Reflecting on Classroom Management Project

Recently my class had to complete a video project on Weinstein’s work on formal intervention plans and the five components that make it up. While all five aspects are important for classrooms and also have applications to the work environment for adults, we focused our project on creating a physical setting that supports academic and social goals. It took some work to thoroughly research it and then figure out how to compile the video together, we did finally get it finished and put onto YouTube before the deadline.

Now after having some time to look back over the video project my partner and I completed, I never quite took into consideration just how much the classroom environment can impact the students’ learning. While we have discussed in class before the way we could decorate the classroom with a diverse range of images of successful people in the content area that is being taught. This allows students of all backgrounds to have someone to relate and look up to as a role model, while also help push the students to strive to be more successful inside and outside the classroom (while we as teachers must recognize everyone has different terms of success).We also took a look at something as simple as the temperature of a classroom and how the most optimal temperature for peak performance sits around 70-72 degrees Fahrenheit. Another thing we discussed was how seating arrangements can look and why we should swap the arrangements every so often based on different activities. While looking at seating arrangements, we also came across the idea of numbering your desks and having students pull numbers from a bucket to let students sit around new people and start new conversations around new people.

The bigger takeaway for me with the project though was looking at the physical components in the classroom. For us that mainly meant looking at what the students sit in during class. Majority of us are probably used to sitting in the old style desks but the research we found challenged us to start looking at different things i students can use to sharpen focus which can have a trickle-down effect on performance.
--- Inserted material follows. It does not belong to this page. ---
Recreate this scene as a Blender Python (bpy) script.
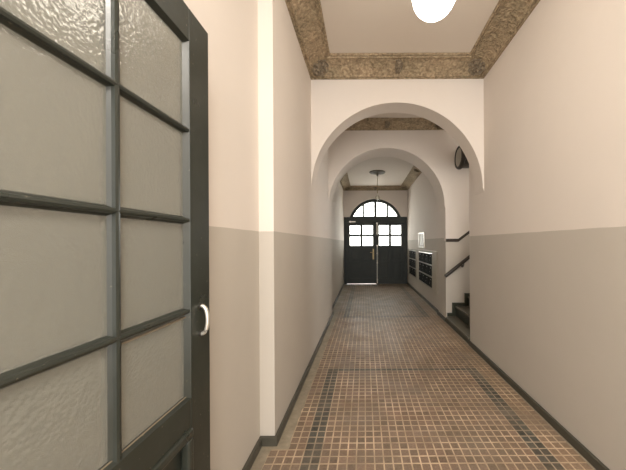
import bpy, bmesh, math, random
from mathutils import Vector, Matrix
PI = math.pi
for o in list(bpy.data.objects): bpy.data.objects.remove(o, do_unlink=True)
SC = bpy.context.scene
COL = SC.collection
random.seed(7)

# ------------------------------------------------------------------ camera
HC = 1.40
cam_d = bpy.data.cameras.new('camera'); cam = bpy.data.objects.new('camera', cam_d); COL.objects.link(cam)
cam.location = (0, 0, HC)
cam.rotation_euler = (Matrix.Rotation(PI/2, 4, 'X') @ Matrix.Rotation(math.radians(-0.30), 4, 'Z')).to_euler()
cam_d.sensor_width = 36; cam_d.sensor_fit = 'HORIZONTAL'
cam_d.lens = 268/626*36
cam_d.shift_x = -51.5/626; cam_d.shift_y = 8/626
cam_d.clip_start = 0.02
SC.camera = cam

# ------------------------------------------------------------------ light
w = bpy.data.worlds.new('sky'); SC.world = w; w.use_nodes = True
bg = w.node_tree.nodes['Background']
bg.inputs[0].default_value = (1.0, 0.975, 0.945, 1)
bg.inputs[1].default_value = 6.5
def area(name, loc, direction, sx, sy, power, color=(1, .98, .95), portal=False):
    d = bpy.data.lights.new(name, 'AREA'); d.shape = 'RECTANGLE'; d.size = sx; d.size_y = sy; d.energy = power; d.color = color
    d.cycles.is_portal = portal
    o = bpy.data.objects.new(name, d); COL.objects.link(o); o.location = loc
    o.rotation_euler = Vector(direction).to_track_quat('-Z', 'Z').to_euler(); return o
# daylight openings: the entrance behind the camera, the glazing of the street door; plus two added fills
area('entrance_daylight', (.35, -2.25, 1.75), (0, 1, 0), 2.4, 3.5, 1, portal=True)
area('stairwell_fill', (4.14, 4.2, 2.4), (-1, 0, 0), .85, 1.8, 50)  # added fill at an unseen stairwell opening, brightens the middle bay
area('street_door_daylight', (.375, 9.6, 2.1), (0, -1, 0), 2.0, 1.8, 50)
area('near_wall_fill', (.4, -.9, 3.3), (0, .15, -1), .7, .7, 85, (1, .94, .85))  # added lamp out of view, lifts the walls nearest the camera
GLOBE_STRENGTH = 13.0
SC.view_settings.view_transform = 'Standard'; SC.view_settings.look = 'None'
SC.view_settings.gamma = 1; SC.view_settings.use_curve_mapping = False
SC.view_settings.exposure = 0.06

# ------------------------------------------------------------------ material helpers
class NT:
    def __init__(s, name):
        s.m = bpy.data.materials.new(name); s.m.use_nodes = True
        s.t = s.m.node_tree; s.n = s.t.nodes; s.l = s.t.links
        s.b = s.n['Principled BSDF']; s._pos = None
    def add(s, typ, **kw):
        n = s.n.new(typ)
        for k, v in kw.items(): setattr(n, k, v)
        return n
    def put(s, sock, v):
        if isinstance(v, bpy.types.NodeSocket): s.l.new(v, sock)
        elif v is not None:
            if isinstance(v, tuple) and len(v) == 3 and sock.type == 'RGBA': v = v + (1,)
            sock.default_value = v
    def math(s, op, a, b=None, c=None):
        n = s.add('ShaderNodeMath', operation=op); s.put(n.inputs[0], a)
        if b is not None: s.put(n.inputs[1], b)
        if c is not None: s.put(n.inputs[2], c)
        return n.outputs[0]
    def pos(s):
        if not s._pos:
            tc = s.add('ShaderNodeTexCoord')
            x = s.add('ShaderNodeSeparateXYZ'); s.l.new(tc.outputs['Object'], x.inputs[0])
            s._pos = (tc.outputs['Object'], x.outputs[0], x.outputs[1], x.outputs[2])
        return s._pos
    def noise(s, scale, detail=3, rough=.5, vec=None, dist=0):
        n = s.add('ShaderNodeTexNoise'); s.l.new(vec or s.pos()[0], n.inputs['Vector'])
        n.inputs['Scale'].default_value = scale; n.inputs['Detail'].default_value = detail
        n.inputs['Roughness'].default_value = rough; n.inputs['Distortion'].default_value = dist
        return n.outputs['Fac']
    def ramp(s, f, stops):
        n = s.add('ShaderNodeValToRGB'); s.l.new(f, n.inputs[0]); e = n.color_ramp.elements
        while len(e) < len(stops): e.new(.5)
        for i, (p, c) in enumerate(stops):
            e[i].position = p; e[i].color = (c + (1,)) if isinstance(c, tuple) else (c, c, c, 1)
        return n.outputs[0]
    def mix(s, f, a, b, mode='MIX'):
        n = s.add('ShaderNodeMix', data_type='RGBA', blend_type=mode)
        s.put(n.inputs[0], f); s.put(n.inputs[6], a); s.put(n.inputs[7], b)
        return n.outputs[2]
    def rng(s, v, lo, hi):   # 1 inside [lo,hi]
        return s.math('MULTIPLY', s.math('GREATER_THAN', v, lo), s.math('LESS_THAN', v, hi))
    def bump(s, h, strength=.3, dist=.01):
        n = s.add('ShaderNodeBump'); s.l.new(h, n.inputs['Height'])
        n.inputs['Strength'].default_value = strength; n.inputs['Distance'].default_value = dist
        s.l.new(n.outputs[0], s.b.inputs['Normal'])
    def base(s, c): s.put(s.b.inputs['Base Color'], c)
    def rough(s, v): s.put(s.b.inputs['Roughness'], v)

UPPER = (0.695, 0.63, 0.565)
DADO = (0.49, 0.447, 0.388)
def varied(nt, c, amt=.06, scale=1.6):
    n = nt.noise(scale, 4, .6)
    return nt.mix(n, tuple(v*(1-amt) for v in c), tuple(min(1, v*(1+amt)) for v in c))
def wall_mat(name, line='flat'):
    t = NT(name); P, x, y, z = t.pos()
    up, da = varied(t, UPPER, .04), varied(t, DADO, .06)
    wob = t.math('MULTIPLY', t.math('SUBTRACT', t.noise(6, 2), .5), .006)
    zz = t.math('ADD', z, wob)
    if line == 'flat': lim = 1.485
    else: lim = t.math('ADD', 1.432, t.math('MULTIPLY', t.math('MAXIMUM', t.math('SUBTRACT', x, 1.66), 0), .75))
    t.base(t.mix(t.math('LESS_THAN', zz, lim), up, da))
    t.rough(.75); t.b.inputs['Specular IOR Level'].default_value = .2
    t.bump(t.noise(9, 5, .6), .12, .012)
    return t.m
def simple(name, c, rough=.5, amt=.08, scale=6, metal=0, bump=0, bscale=40):
    t = NT(name); t.base(varied(t, c, amt, scale)); t.rough(rough); t.b.inputs['Metallic'].default_value = metal
    if bump: t.bump(t.noise(bscale, 4), bump, .004)
    return t.m
M = {}
M['wall'] = wall_mat('two_tone_wall_paint'); M['wall_stair'] = wall_mat('stair_wall_paint', 'stair')
t = NT('ceiling_paint'); t.base(varied(t, (0.63, 0.56, 0.48), .05, 1.2)); t.rough(.8); t.bump(t.noise(7, 5), .1, .01); M['ceil'] = t.m
M['base'] = simple('dark_skirting_paint', (.060, .056, .042), .45, .25, 10)
M['door'] = None
t = NT('dark_green_gloss_paint')
ch = t.ramp(t.noise(60, 5, .7), [(.67, 0.0), (.69, 1.0)])
t.base(t.mix(ch, varied(t, (.024, .027, .021), .25, 5), (.22, .19, .14))); t.rough(t.ramp(t.noise(8, 3), [(.3, .26), (.7, .42)]))
t.bump(t.noise(25, 4), .12, .004); M['door'] = t.m
M['door_far'] = simple('dark_green_door_paint', (.014, .019, .015), .55, .25, 5, bump=.1)
M['iron'] = simple('blackened_iron', (.02, .018, .015), .4)
M['rail'] = simple('dark_varnished_rail', (.028, .020, .014), .35)
M['brass'] = simple('old_brass', (.36, .27, .14), .45, metal=.7)
M['steel'] = simple('pale_painted_metal', (.72, .68, .60), .3, metal=.3)
M['chrome'] = simple('polished_aluminium', (.62, .59, .52), .32, .03, metal=.7)
M['putty'] = simple('worn_putty_edge', (.20, .16, .11), .6, .3, 30)
M['white'] = simple('white_card', (.80, .78, .72), .5, .02)
M['cab'] = simple('mailbox_frame_paint', (.40, .36, .29), .45, .05)
M['black'] = simple('black_box_enamel', (.010, .011, .009), .8, .2)
M['slotmetal'] = simple('bright_flap_metal', (.50, .48, .43), .3, .05, metal=.6)
M['black'].node_tree.nodes['Principled BSDF'].inputs['Specular IOR Level'].default_value = .12
M['tread'] = simple('worn_stone_tread', (.115, .105, .078), .5, .25, 9, bump=.1)
M['riser'] = simple('dark_green_riser_paint', (.030, .034, .022), .4, .25, 9)
M['rose'] = simple('bronzed_plaster_rose', (.075, .058, .028), .6, .3, 20)

# carved plaster
t = NT('stained_carved_plaster')
P = t.pos()[0]
vo = t.add('ShaderNodeTexVoronoi', feature='SMOOTH_F1'); vo.inputs['Scale'].default_value = 34
dis = t.add('ShaderNodeMixRGB'); dis.inputs[0].default_value = .12
nz = t.add('ShaderNodeTexNoise'); nz.inputs['Scale'].default_value = 10; t.l.new(P, nz.inputs['Vector'])
t.l.new(P, dis.inputs[1]); t.l.new(nz.outputs['Color'], dis.inputs[2]); t.l.new(dis.outputs[0], vo.inputs['Vector'])
h = t.math('ADD', t.math('MULTIPLY', vo.outputs['Distance'], -1.2), t.noise(55, 4, .65))
c1 = t.ramp(t.noise(38, 6, .75), [(.32, (.22, .165, .11)), (.50, (.36, .285, .20)), (.70, (.54, .45, .335))])
c2 = t.ramp(t.noise(3.0, 4, .6), [(.3, (.78, .78, .70)), (.7, (1.12, 1.06, .98))])
recess_tone = t.ramp(vo.outputs['Distance'], [(.25, (1.15, 1.15, 1.12)), (.75, (.66, .64, .60))])  # paler on the raised cell centres, darker towards the hollows
t.base(t.mix(1.0, t.mix(1.0, c1, c2, 'MULTIPLY'), recess_tone, 'MULTIPLY')); t.rough(.8)
t.bump(h, .8, .02); M['carved'] = t.m
t = NT('dark_carved_rosette_plaster')
c1 = t.ramp(t.noise(30, 6, .75), [(.36, (.10, .075, .048)), (.52, (.21, .165, .11)), (.68, (.36, .29, .20))])
t.base(c1); t.rough(.8); t.bump(t.noise(60, 5, .7), .7, .012); M['rosette'] = t.m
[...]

Yoga balls as seats is good for improving back posture and fine motor skills while sitting on it during classes and also lets the students move around a little in class with all the energy they have. Depending on the classroom environment you have to work with, there are also bouncy bands which can be strapped to desks or desk chairs to allow people to move their leg a little whether to help allow movement or even to reduce stress before a big test. Personally both of these would have helped me pay even better attention in class and do better. In the same way, pedal desks, wobble chairs, and standing desks also can improve students’ physical health while also making them focus more on the topics learned in class. While all of these are excellent things that would be great to further investigate, it can potentially be expensive depending on the school’s budget for you. An alternative to this is to look at writing for grants to try to get money to make these changes if you feel they will benefit your class.